--- Begin ---

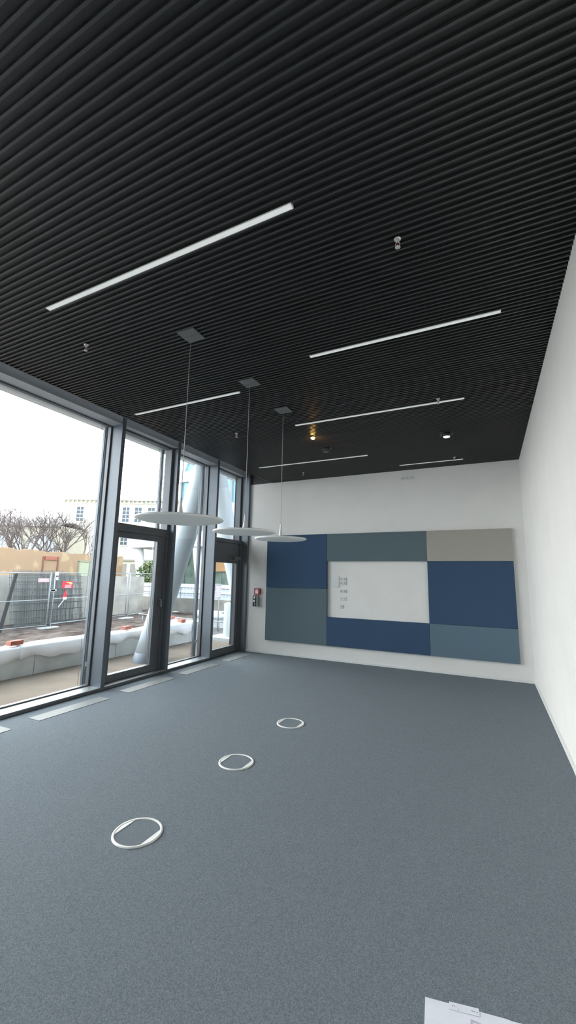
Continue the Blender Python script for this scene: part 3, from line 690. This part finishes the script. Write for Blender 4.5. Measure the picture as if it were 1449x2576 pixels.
MB().box(-16.2, -15.0, YW+1.9, YW+2.0, 1.9, 3.1).build('orange_blind', orange_blind, t)
for (x0, x1, l) in ((-22.75, -23.7, ''), (-16.5, -17.1, ''), (-10.5, -9.6, '')):
    MB().tube((x0, YW+0.6, -0.3), (x1, YW+0.6, 3.85), 0.34, 0.42, n=28).build('column', facade_white, t)

# banners on a railing, retaining wall, hedge
tag(MB().box(-14, -1.5, 17.0, 17.3, -0.3, 0.36).build('retaining_wall', mat('stained_concrete', (0.27, 0.25, 0.21), 0.9, noise=0.25, nscale=1.2)), 'stained concrete retaining wall below the banner railing', 'low wall')
t = thing('banner_railing', 'steel railing on the retaining wall with white banners behind', 'railing', (-8, 17.1, 0.36))
for i in range(8): MB().box(-13.9+i*1.7, -13.86+i*1.7, 17.08, 17.12, 0.36, 0.92).build('post', galv, t)
for z in (0.62, 0.90): MB().box(-14, -1.5, 17.08, 17.12, z-0.015, z+0.015).build('rail', mat('rail_dark', (0.10, 0.11, 0.11), 0.5), t)
for i, (x0, x1, l) in enumerate([(-14.6, -11.9, 'behind the first door'), (-11.85, -9.1, 'seen in the narrow window'), (-9.05, -6.3, 'seen through the far door')]):
    t = thing('banner', 'white printed banner on the yard fence, '+l, 'banner', (x0, 18, 0.3), 'white banners on the yard fence')
    B(x0, x1, 18.0, 18.03, 0.30, 1.08).build('cloth', banner_m, t)
    p = MB(); xx = x0+0.2
    while xx < x1-0.2: p.box(xx, xx+0.09, 17.985, 18.0, 0.76, 0.90); p.box(xx, xx+0.11, 17.985, 18.0, 0.46, 0.54); xx += 0.22
    p.build('faint_print', mat('banner_print', (0.52, 0.55, 0.60), 0.7), t)
t = thing('hedge', 'yellow-green leafy shrubs in front of the far glass ground floor', 'shrub', (-19, 24.5, -0.3))
lm = MB(); rnd = random.Random(5)
for i in range(2600):
    cx, cz = rnd.uniform(-21, -17.6), 0
    hz_ = 1.3+0.75*math.sin((cx+21)*1.1)
    p = Vector((cx, 24.5+rnd.uniform(-0.5, 0.5), rnd.uniform(-0.3, hz_+0.6))); d = Vector((rnd.uniform(-1, 1), rnd.uniform(-1, 1), rnd.uniform(-1, 1))).normalized()*0.11
    w = d.orthogonal().normalized()*0.06; lm.add([p-d, p+w, p+d, p-w], [(0, 1, 2, 3)])
lm.build('foliage', leaf_m, t)

# bollard on a plinth beyond the terrace edge
t = thing('vent_bollard', 'white round vent pipe standing on a concrete plinth outside the far door', 'bollard', (-2.62, 9.98, -0.27))
MB().lathe((-2.60, 9.98, -0.13), [(0.17, 0.0), (0.17, 0.012), (0.118, 0.014), (0.114, 0.05), (0.114, 0.90), (0.108, 0.915), (0.06, 0.918), (0.055, 0.94), (0.0, 0.942)], n=40).build('pipe', mat('pipe_white', (0.66, 0.70, 0.69), 0.5), t)
MB().tube((-2.60-0.10, 9.93, 0.52), (-2.60-0.16, 9.91, 0.52), 0.03, n=14).build('side_knob', plastic_grey, t)
tag(MB().box(-3.05, -2.10, 9.62, 10.35, -0.30, -0.13).build('concrete_plinth', concrete, bevel=0.01), 'flat concrete plinth under the white vent pipe', 'plinth')
# notice board with round arrow emblem
t = thing('notice_sign', 'pale sign board with a round black arrow emblem outside the far door', 'sign', (-4.25, 11.5, -0.27))
B(-4.75, -3.97, 11.50, 11.53, 0.84, 1.24).build('board', sign_body, t, bevel=0.004)
B(-4.78, -3.93, 11.49, 11.54, 1.24, 1.29).build('top_rail', galv, t)
B(-4.72, -4.0, 11.49, 11.54, 0.80, 0.84).build('bottom_rail', galv, t)
for x in (-4.65, -4.06): MB().tube((x, 11.56, -0.27), (x, 11.56, 1.24), 0.02, n=8).build('post', galv, t)
em = MB(); N = 28
for i in range(N):
    q0, q1 = 2*PI*i/N, 2*PI*(i+1)/N
    em.add([(-4.24+r_*math.cos(q), 11.497, 1.13+r_*math.sin(q)) for r_, q in ((0.075, q0), (0.088, q0), (0.088, q1), (0.075, q1))], [(0, 1, 2, 3)])
em.add([(-4.24, 11.497, 1.075), (-4.28, 11.497, 1.135), (-4.20, 11.497, 1.135)], [(0, 1, 2)]).add([(-4.252, 11.497, 1.135), (-4.228, 11.497, 1.135), (-4.228, 11.497, 1.185), (-4.252, 11.497, 1.185)], [(0, 1, 2, 3)])
em.build('arrow_emblem', black_plastic, t)
MB().box(-4.40, -4.12, 11.496, 11.50, 0.985, 0.995).box(-4.40, -4.06, 11.496, 11.50, 0.945, 0.953).box(-4.40, -4.10, 11.496, 11.50, 0.905, 0.913).build('text_lines', mat('text_grey', (0.30, 0.30, 0.32), 0.6), t)
# handrail lines in the yard behind
t = thing('yard_handrail', 'low steel handrail crossing the yard behind the bollard', 'handrail', (-3.5, 10.9, -0.25))
MB().tube((-7.5, 11.4, 0.12), (-2.2, 11.4, 0.02), 0.02, n=8).build('rail', galv, t)
for x in (-7.3, -5.6, -3.9, -2.4): MB().tube((x, 11.4, -0.27), (x, 11.4, 0.06), 0.018, n=8).build('post', galv, t)

# ------------------------------------------------------------------ light: bright white sky on the window side, blue elsewhere
w = bpy.data.worlds.new('sky'); bpy.context.scene.world = w; w.use_nodes = True; nt = w.node_tree
for n in list(nt.nodes): nt.nodes.remove(n)
out = nt.nodes.new('ShaderNodeOutputWorld'); bg = nt.nodes.new('ShaderNodeBackground'); tc = nt.nodes.new('ShaderNodeTexCoord')
dot = nt.nodes.new('ShaderNodeVectorMath'); dot.operation = 'DOT_PRODUCT'; dot.inputs[1].default_value = Vector((-0.97, 0.22, 0.06)).normalized()
rp = nt.nodes.new('ShaderNodeValToRGB'); mr = nt.nodes.new('ShaderNodeMapRange')
mr.inputs['From Min'].default_value = -1; mr.inputs['From Max'].default_value = 1
nt.links.new(tc.outputs['Generated'], dot.inputs[0]); nt.links.new(dot.outputs['Value'], mr.inputs['Value']); nt.links.new(mr.outputs[0], rp.inputs['Fac'])
el = rp.color_ramp.elements
el[0].position = 0.0; el[0].color = (0.48, 0.52, 0.57, 1)
el[1].position = 1.0; el[1].color = (1.0, 1.0, 1.0, 1)
for p_, c_ in ((0.42, (0.20, 0.27, 0.35)), (0.62, (0.26, 0.32, 0.38)), (0.82, (0.88, 0.93, 0.97))):
    x_ = el.new(p_); x_.color = (*c_, 1)
nt.links.new(rp.outputs[0], bg.inputs['Color']); bg.inputs['Strength'].default_value = 5.2
nt.links.new(bg.outputs[0], out.inputs['Surface'])

sc = bpy.context.scene
sc.view_settings.view_transform = 'Standard'; sc.view_settings.look = 'None'; sc.view_settings.gamma = 1.0
sc.view_settings.use_curve_mapping = False; sc.view_settings.exposure = 0.9
sc.cycles.max_bounces = 12; sc.cycles.diffuse_bounces = 6; sc.cycles.transparent_max_bounces = 16
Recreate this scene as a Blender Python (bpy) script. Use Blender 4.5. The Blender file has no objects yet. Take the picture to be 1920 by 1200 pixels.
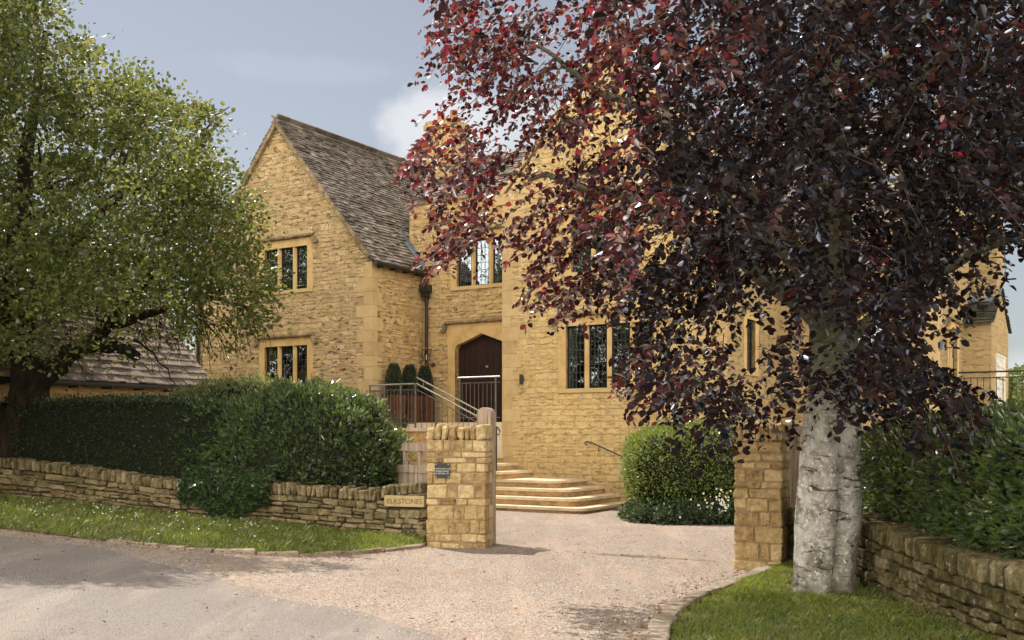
import bpy, math, random
import numpy as np
from mathutils import Vector, Matrix, noise as mnoise

R = math.radians
rng = np.random.default_rng(7)
random.seed(7)
SC = bpy.context.scene

# ------------------------------------------------------------------ camera
EYE = 1.6
cam_d = bpy.data.cameras.new('camera')
cam = bpy.data.objects.new('camera', cam_d)
SC.collection.objects.link(cam)
SC.camera = cam
cam.location = (0, 0, EYE)
cam.rotation_euler = (R(90), 0, 0)
cam_d.sensor_width = 36.0
cam_d.lens = 36.0 * 1980 / 1920
cam_d.shift_y = 214 / 1920
cam_d.clip_start = 0.1
cam_d.clip_end = 3000

# ------------------------------------------------------------------ sky, sun, exposure
SUN_EL, SUN_AZ = 57.5, math.atan2(-0.61, 0.79)      # azimuth from +Y towards +X
sdir = Vector((math.sin(SUN_AZ) * math.cos(R(SUN_EL)), math.cos(SUN_AZ) * math.cos(R(SUN_EL)), math.sin(R(SUN_EL))))
sun_d = bpy.data.lights.new('sun', 'SUN')
sun_d.energy = 5.0
sun_d.angle = R(0.53)
sun_d.color = (1.0, 0.93, 0.82)
sun = bpy.data.objects.new('sun', sun_d)
SC.collection.objects.link(sun)
sun.rotation_euler = (-sdir).to_track_quat('-Z', 'Y').to_euler()
SC.view_settings.view_transform = 'Standard'
SC.view_settings.look = 'None'
SC.view_settings.exposure = 0.25
SC.view_settings.gamma = 1.0

world = bpy.data.worlds.new('World')
SC.world = world
world.use_nodes = True
wt = world.node_tree
wn, wl = wt.nodes, wt.links
wn.clear()
wo = wn.new('ShaderNodeOutputWorld')
bg = wn.new('ShaderNodeBackground')
bg.inputs['Strength'].default_value = 0.15
sky = wn.new('ShaderNodeTexSky')
sky.sky_type = 'NISHITA'
sky.sun_disc = False
sky.sun_elevation = R(SUN_EL)
sky.sun_rotation = SUN_AZ
sky.air_density = 1.0
sky.dust_density = 0.6
sky.ozone_density = 1.0
wtc = wn.new('ShaderNodeTexCoord')
wnz = wn.new('ShaderNodeTexNoise')
wnz.inputs['Scale'].default_value = 13.0
wnz.inputs['Detail'].default_value = 7.0
wnz.inputs['Roughness'].default_value = 0.6
wl.new(wtc.outputs['Generated'], wnz.inputs['Vector'])
hs = wn.new('ShaderNodeHueSaturation')
hs.inputs['Saturation'].default_value = 0.48
hs.inputs['Value'].default_value = 0.53
wl.new(sky.outputs[0], hs.inputs['Color'])
last = hs.outputs[0]


def cloud(cx, cy, rx, rz, amt, last):
    d = Vector(((cx - 960) / 1980, 1, (814 - cy) / 1980)).normalized()
    sub = wn.new('ShaderNodeVectorMath'); sub.operation = 'SUBTRACT'
    wl.new(wtc.outputs['Generated'], sub.inputs[0]); sub.inputs[1].default_value = d
    mul = wn.new('ShaderNodeVectorMath'); mul.operation = 'MULTIPLY'
    mul.inputs[1].default_value = (1 / rx, 1 / rx, 1 / rz)
    wl.new(sub.outputs[0], mul.inputs[0])
    ln = wn.new('ShaderNodeVectorMath'); ln.operation = 'LENGTH'
    wl.new(mul.outputs[0], ln.inputs[0])
    m = wn.new('ShaderNodeMath'); m.operation = 'MULTIPLY_ADD'      # length + noise
    wl.new(wnz.outputs[0], m.inputs[0]); m.inputs[1].default_value = -2.4
    wl.new(ln.outputs['Value'], m.inputs[2])
    mr = wn.new('ShaderNodeMapRange'); mr.interpolation_type = 'SMOOTHSTEP'
    mr.inputs['From Min'].default_value = 0.1; mr.inputs['From Max'].default_value = -0.75
    mr.inputs['To Max'].default_value = amt
    wl.new(m.outputs[0], mr.inputs['Value'])
    mx = wn.new('ShaderNodeMix'); mx.data_type = 'RGBA'
    wl.new(mr.outputs[0], mx.inputs['Factor']); wl.new(last, mx.inputs['A'])
    mx.inputs['B'].default_value = (4.6, 4.7, 4.9, 1)
    return mx.outputs['Result']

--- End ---

Repeat the listing above exactly from its first line to the line containing "n=28).build('column', facade_white, t)", both included, and omit the pictures.

Continue the Blender Python script for this scene: part 3, from line 690. This part finishes the script. Write for Blender 4.5. Measure the picture as if it were 1449x2576 pixels.
MB().box(-16.2, -15.0, YW+1.9, YW+2.0, 1.9, 3.1).build('orange_blind', orange_blind, t)
for (x0, x1, l) in ((-22.75, -23.7, ''), (-16.5, -17.1, ''), (-10.5, -9.6, '')):
    MB().tube((x0, YW+0.6, -0.3), (x1, YW+0.6, 3.85), 0.34, 0.42, n=28).build('column', facade_white, t)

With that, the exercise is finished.